The Guardian on Pete and Rach with Martha

Brian Cady brianinatlanta2001 at
Mon Aug 20 12:04:11 CDT 2007,,2152399,00.html 

Martha Wainwright 
Shepherd's Bush Empire, London 
4 stars out of 5 

James Smart 
Monday August 20, 2007 
The Guardian 

"How's your father," shouts one wag in the audience. It must be a familiar question. The Wainwright family overflows with musical talent: Martha's father, Loudon III, was once regarded as the new Dylan, mother Kate McGarrigle is a famous folk musician and brother Rufus's lush pop has sold in bucketloads.

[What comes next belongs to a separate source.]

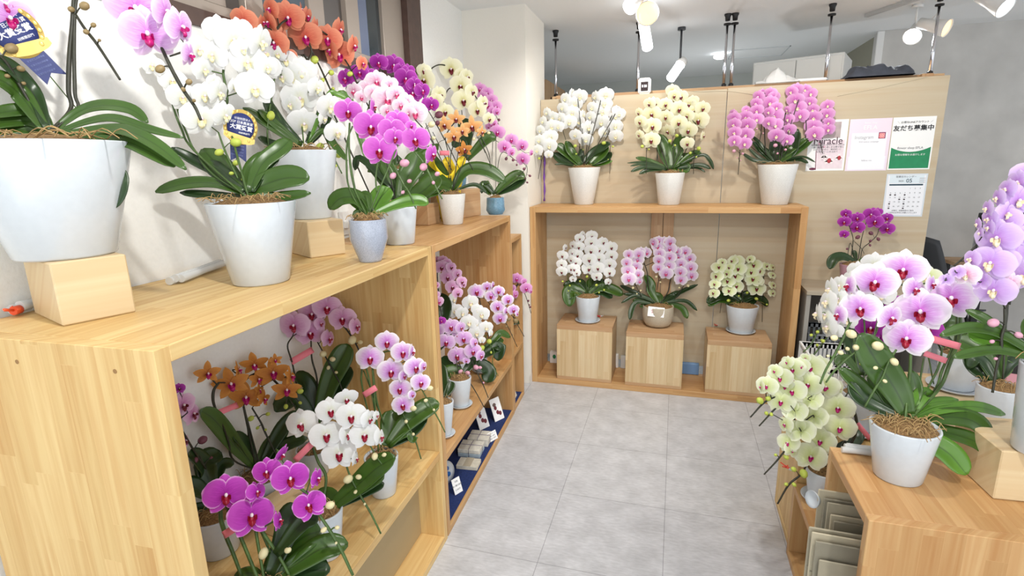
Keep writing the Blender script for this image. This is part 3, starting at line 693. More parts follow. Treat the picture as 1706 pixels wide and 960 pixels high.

Her own fine 2005 debut dealt with her nearest and dearest with acerbic honesty: live, she has introduced its standout track, Bloody Mother F***ing A**hole, with the words "This is a song about my dad". 

Tonight, Wainwright is on less confrontational form, describing Rufus's last album as "a triumph". For all her good-humoured charm, though, the music doesn't seem to be getting any more optimistic. She describes her second album, due in 2008, as "morose"; of the promising new songs she plays tonight, one is dedicated to a friend who recently committed suicide and another veers close to fado territory. 

Whatever she plays, Wainwright is never less than bewitching. During the uptempo moments - which include a splendid Eurythmics cover - she stabs her killer heels into the ground, her hips flicking joyfully while her band pump out a rollicking backing rhythm. She plays other songs solo, her voice rising to a strident shout and diving to a barely audible yelp: the effect is that of a series of cathartic showstoppers. 

Just before the encore, she is joined by Pete Townshend and his partner, Rachel Fuller; it's testament to Wainwright's charisma that when the two do a perfectly decent song without her, the aisles are crowded with audience members turning their back on the Who legend and heading to the bar. But Townsend's presence makes for an awesome finale: Wainwright delivers Bloody Mother F***ing A**hole's lines with trembling, scathing intensity as the guitarist takes his cues from her, underpinning the song's potent charge with bursts of tightly controlled chaos.